### Supplied material
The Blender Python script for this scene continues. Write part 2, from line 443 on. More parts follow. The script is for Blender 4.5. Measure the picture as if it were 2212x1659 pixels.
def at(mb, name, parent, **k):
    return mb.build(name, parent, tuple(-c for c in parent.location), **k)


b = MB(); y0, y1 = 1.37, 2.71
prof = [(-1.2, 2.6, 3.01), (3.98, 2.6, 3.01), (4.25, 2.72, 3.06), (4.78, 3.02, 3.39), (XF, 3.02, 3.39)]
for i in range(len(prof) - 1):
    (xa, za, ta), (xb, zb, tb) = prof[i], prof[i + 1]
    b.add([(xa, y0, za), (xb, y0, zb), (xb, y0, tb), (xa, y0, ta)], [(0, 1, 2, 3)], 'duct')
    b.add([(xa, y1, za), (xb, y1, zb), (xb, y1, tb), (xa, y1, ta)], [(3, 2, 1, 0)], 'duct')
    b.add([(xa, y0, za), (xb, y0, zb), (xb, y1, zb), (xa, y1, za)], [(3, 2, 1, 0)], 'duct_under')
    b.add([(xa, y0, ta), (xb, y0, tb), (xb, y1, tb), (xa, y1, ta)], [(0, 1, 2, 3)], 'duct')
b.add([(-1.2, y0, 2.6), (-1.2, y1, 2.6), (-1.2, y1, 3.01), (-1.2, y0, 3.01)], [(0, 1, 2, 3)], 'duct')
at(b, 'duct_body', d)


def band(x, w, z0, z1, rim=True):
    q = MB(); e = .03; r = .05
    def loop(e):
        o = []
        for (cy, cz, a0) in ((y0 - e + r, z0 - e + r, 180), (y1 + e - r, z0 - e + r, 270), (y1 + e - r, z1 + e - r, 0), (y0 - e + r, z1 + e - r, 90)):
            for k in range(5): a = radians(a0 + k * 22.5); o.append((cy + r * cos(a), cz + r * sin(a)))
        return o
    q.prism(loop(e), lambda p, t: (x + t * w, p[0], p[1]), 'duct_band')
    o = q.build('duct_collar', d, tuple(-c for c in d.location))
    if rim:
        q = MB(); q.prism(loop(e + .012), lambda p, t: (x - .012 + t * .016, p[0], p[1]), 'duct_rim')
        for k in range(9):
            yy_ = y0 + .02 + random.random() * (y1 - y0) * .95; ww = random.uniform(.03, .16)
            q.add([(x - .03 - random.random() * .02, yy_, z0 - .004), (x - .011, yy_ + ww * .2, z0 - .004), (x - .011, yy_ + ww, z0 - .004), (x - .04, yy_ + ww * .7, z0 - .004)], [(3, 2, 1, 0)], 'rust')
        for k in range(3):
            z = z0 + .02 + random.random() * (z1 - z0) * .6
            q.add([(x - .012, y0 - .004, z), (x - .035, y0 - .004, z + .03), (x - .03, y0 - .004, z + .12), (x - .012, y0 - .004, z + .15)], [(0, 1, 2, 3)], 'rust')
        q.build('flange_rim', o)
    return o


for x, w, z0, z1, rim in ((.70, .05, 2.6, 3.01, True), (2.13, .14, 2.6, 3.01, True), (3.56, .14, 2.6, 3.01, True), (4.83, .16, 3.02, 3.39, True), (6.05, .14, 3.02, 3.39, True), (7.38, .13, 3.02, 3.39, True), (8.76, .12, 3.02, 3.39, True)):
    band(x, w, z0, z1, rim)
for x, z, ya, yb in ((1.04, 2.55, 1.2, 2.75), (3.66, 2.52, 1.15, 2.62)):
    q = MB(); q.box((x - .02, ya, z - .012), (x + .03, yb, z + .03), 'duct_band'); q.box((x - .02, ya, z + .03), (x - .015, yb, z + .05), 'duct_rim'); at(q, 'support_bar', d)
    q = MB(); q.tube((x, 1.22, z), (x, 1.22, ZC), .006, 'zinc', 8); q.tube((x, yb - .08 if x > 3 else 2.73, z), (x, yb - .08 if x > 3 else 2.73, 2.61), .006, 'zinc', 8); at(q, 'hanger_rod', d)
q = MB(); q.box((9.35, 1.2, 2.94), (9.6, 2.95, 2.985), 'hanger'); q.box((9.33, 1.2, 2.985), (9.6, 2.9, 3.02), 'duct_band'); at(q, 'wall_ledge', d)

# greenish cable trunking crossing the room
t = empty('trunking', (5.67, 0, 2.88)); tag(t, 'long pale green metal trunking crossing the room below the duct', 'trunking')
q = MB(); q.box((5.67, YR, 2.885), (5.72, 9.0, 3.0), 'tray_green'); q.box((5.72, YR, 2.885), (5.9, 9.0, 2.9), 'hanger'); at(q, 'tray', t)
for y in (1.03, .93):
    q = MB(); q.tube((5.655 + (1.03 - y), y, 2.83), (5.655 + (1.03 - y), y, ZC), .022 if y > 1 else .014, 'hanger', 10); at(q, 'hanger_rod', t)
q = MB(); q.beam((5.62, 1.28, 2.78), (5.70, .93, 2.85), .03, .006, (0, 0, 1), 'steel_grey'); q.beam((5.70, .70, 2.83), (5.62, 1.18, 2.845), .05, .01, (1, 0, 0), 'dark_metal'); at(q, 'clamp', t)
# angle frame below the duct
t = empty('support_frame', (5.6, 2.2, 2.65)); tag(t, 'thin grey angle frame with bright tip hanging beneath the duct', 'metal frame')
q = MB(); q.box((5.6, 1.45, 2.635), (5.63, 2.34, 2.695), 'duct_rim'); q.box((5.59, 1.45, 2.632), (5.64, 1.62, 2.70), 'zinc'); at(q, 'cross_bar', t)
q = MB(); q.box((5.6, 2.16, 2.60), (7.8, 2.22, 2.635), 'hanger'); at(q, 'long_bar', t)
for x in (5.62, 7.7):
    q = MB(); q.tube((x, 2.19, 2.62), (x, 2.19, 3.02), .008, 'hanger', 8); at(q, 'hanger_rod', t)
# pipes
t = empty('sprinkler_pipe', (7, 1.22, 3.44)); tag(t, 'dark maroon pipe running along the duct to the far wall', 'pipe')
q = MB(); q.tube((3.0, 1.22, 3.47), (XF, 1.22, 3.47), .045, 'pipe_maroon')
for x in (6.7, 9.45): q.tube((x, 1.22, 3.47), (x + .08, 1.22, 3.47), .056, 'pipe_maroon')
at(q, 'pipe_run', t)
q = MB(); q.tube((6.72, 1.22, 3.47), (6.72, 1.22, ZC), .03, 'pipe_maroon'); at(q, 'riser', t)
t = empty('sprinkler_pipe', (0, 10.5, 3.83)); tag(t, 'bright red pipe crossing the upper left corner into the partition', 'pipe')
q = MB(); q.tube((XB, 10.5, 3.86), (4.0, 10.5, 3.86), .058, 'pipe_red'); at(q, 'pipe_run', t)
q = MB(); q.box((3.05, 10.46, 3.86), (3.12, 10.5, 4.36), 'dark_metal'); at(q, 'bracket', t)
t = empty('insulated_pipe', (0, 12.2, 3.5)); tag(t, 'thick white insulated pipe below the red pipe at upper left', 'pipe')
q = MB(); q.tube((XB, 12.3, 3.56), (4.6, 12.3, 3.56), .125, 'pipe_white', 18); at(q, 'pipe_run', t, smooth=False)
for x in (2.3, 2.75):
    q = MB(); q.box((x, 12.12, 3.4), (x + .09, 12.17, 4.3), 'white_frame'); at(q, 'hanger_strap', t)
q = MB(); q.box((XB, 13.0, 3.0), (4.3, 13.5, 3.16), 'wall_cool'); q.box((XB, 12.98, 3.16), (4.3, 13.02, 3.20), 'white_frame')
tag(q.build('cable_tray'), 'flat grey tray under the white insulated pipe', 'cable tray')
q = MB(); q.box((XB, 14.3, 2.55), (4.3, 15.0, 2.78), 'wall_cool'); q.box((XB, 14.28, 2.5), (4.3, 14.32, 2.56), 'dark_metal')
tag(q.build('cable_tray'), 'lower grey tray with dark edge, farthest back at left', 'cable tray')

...

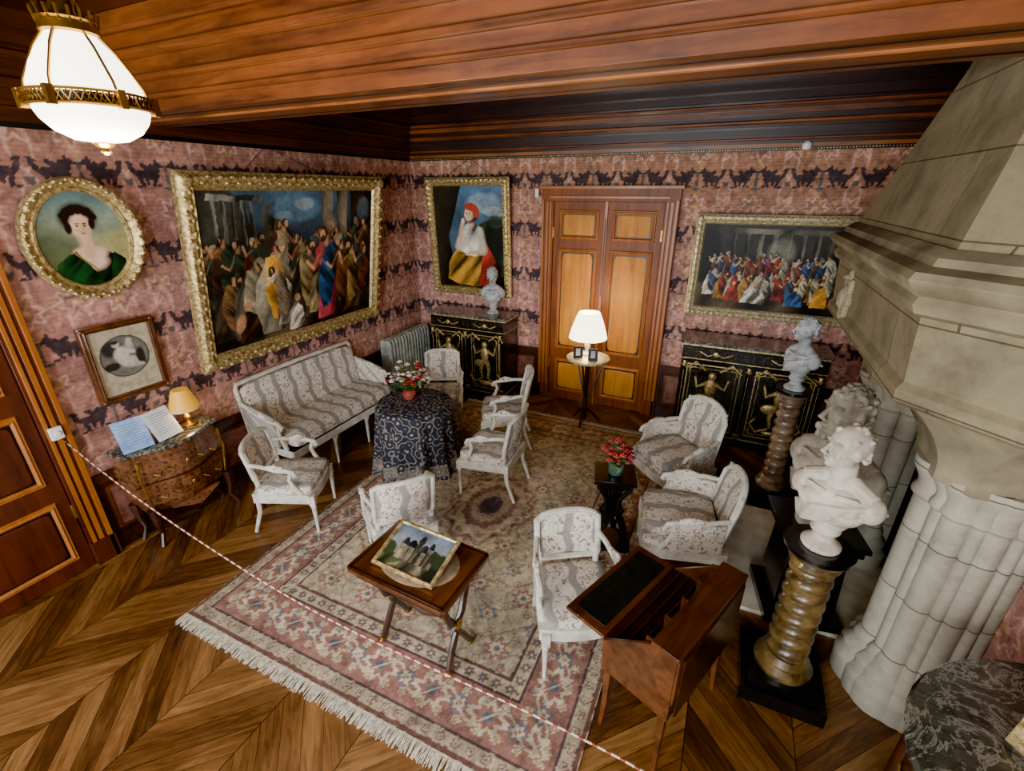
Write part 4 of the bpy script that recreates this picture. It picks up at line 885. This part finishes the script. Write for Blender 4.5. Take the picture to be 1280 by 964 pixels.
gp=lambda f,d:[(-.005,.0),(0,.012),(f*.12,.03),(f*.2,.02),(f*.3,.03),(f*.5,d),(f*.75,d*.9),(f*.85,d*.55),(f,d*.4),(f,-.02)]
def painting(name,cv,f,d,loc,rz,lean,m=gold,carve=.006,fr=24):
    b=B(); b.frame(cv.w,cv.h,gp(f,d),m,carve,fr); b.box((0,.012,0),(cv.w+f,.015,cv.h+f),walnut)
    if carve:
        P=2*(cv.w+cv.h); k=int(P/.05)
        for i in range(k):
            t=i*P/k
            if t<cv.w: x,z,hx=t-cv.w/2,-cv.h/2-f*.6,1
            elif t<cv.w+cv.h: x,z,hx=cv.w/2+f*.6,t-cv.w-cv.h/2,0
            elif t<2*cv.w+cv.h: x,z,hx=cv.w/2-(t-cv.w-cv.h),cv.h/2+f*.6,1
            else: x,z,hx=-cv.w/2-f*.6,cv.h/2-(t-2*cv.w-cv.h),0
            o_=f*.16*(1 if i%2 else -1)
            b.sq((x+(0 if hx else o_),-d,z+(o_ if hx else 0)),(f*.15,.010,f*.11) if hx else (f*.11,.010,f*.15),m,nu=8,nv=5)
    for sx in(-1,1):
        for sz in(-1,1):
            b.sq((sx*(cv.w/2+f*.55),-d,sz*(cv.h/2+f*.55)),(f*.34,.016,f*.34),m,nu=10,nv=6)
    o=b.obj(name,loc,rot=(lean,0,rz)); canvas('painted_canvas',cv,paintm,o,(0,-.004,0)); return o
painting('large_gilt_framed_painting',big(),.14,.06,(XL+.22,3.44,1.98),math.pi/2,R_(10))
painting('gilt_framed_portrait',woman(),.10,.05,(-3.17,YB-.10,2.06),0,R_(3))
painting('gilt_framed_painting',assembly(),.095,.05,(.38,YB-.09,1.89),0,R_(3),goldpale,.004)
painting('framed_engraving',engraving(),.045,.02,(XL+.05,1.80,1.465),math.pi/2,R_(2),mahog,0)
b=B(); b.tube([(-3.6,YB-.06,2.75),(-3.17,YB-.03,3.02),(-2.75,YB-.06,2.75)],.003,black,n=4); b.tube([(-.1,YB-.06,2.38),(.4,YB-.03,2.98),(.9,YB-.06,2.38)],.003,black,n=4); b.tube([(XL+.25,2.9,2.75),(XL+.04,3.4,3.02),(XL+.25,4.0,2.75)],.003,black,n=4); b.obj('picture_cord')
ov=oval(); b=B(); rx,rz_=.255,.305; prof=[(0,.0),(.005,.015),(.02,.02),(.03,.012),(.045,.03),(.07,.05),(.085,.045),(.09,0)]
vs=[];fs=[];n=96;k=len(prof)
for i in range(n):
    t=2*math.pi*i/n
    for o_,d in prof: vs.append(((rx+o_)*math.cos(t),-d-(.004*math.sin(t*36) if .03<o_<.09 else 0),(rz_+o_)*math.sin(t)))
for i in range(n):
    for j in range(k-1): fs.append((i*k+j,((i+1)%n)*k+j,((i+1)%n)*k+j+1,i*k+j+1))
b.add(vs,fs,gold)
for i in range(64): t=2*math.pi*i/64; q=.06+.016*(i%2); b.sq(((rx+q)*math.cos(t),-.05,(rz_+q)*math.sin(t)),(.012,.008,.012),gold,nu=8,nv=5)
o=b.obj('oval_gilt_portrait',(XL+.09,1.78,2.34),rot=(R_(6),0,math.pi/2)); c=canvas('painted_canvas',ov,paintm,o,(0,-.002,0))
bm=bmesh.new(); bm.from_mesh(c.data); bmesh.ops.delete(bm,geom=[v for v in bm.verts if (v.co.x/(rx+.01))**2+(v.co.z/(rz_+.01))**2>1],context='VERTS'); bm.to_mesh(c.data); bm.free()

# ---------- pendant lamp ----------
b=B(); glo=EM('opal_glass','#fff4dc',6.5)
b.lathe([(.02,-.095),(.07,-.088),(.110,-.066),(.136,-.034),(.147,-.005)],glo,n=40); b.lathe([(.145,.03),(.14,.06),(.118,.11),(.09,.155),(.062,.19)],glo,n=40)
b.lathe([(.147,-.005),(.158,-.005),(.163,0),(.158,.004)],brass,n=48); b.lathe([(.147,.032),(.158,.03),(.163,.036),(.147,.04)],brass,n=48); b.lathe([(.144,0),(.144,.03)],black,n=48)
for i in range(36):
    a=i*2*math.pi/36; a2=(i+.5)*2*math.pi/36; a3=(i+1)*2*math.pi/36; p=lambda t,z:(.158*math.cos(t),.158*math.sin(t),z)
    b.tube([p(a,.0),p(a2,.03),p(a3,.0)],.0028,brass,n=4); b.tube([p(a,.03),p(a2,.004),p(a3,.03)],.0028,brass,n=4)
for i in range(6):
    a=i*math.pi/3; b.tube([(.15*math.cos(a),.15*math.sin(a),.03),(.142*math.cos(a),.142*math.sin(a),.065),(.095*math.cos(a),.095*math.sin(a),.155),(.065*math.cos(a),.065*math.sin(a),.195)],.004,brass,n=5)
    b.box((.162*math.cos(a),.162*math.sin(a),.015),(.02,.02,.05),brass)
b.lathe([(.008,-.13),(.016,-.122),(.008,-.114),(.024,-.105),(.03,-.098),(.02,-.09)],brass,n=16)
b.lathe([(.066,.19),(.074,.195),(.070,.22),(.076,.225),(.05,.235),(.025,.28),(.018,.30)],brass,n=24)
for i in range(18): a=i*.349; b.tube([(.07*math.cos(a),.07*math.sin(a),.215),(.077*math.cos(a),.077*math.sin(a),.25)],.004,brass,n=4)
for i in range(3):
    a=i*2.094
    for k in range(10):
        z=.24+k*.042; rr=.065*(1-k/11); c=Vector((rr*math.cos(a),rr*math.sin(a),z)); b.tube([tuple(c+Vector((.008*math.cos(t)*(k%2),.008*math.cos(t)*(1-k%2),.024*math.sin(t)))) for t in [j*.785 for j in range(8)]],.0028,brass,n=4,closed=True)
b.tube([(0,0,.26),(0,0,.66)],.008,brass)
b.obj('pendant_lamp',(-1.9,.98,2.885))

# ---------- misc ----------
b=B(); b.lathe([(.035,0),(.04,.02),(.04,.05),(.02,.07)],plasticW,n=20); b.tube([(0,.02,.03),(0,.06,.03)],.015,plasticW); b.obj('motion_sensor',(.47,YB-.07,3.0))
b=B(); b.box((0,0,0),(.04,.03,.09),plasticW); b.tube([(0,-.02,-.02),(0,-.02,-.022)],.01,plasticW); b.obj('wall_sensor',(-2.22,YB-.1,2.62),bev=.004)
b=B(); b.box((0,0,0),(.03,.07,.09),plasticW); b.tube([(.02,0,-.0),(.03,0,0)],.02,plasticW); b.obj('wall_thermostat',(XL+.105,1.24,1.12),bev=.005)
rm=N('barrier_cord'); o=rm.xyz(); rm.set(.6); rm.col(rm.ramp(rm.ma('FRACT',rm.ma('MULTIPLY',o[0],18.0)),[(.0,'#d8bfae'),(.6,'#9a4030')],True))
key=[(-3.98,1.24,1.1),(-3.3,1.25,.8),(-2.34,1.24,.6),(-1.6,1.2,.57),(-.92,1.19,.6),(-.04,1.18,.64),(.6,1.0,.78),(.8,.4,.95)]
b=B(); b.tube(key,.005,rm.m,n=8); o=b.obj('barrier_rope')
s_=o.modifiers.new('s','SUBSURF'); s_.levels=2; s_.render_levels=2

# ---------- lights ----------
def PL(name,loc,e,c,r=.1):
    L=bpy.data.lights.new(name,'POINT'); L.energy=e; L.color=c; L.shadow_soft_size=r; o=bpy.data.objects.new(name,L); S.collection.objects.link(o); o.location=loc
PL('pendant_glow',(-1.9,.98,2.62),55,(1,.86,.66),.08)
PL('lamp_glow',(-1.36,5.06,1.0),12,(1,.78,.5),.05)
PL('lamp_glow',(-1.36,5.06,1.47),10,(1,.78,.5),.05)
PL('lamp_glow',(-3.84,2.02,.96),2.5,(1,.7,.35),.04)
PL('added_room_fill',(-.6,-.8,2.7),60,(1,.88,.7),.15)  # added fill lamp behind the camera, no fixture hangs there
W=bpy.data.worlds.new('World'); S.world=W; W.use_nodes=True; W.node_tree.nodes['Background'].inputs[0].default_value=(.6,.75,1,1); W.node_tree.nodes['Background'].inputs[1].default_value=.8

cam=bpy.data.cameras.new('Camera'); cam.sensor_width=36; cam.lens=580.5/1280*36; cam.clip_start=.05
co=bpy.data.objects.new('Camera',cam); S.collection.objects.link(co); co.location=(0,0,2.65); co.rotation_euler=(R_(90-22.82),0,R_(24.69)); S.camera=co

### Stated goal
Give again, word for word, every line of the listing above from the one with "The Blender Python" to the one with "return mb.build(name, parent, tuple(-c", both inclusive, and nothing beyond them.

### Output of the task
The Blender Python script for this scene continues. Write part 2, from line 443 on. More parts follow. The script is for Blender 4.5. Measure the picture as if it were 2212x1659 pixels.
def at(mb, name, parent, **k):
    return mb.build(name, parent, tuple(-c for c in parent.location), **k)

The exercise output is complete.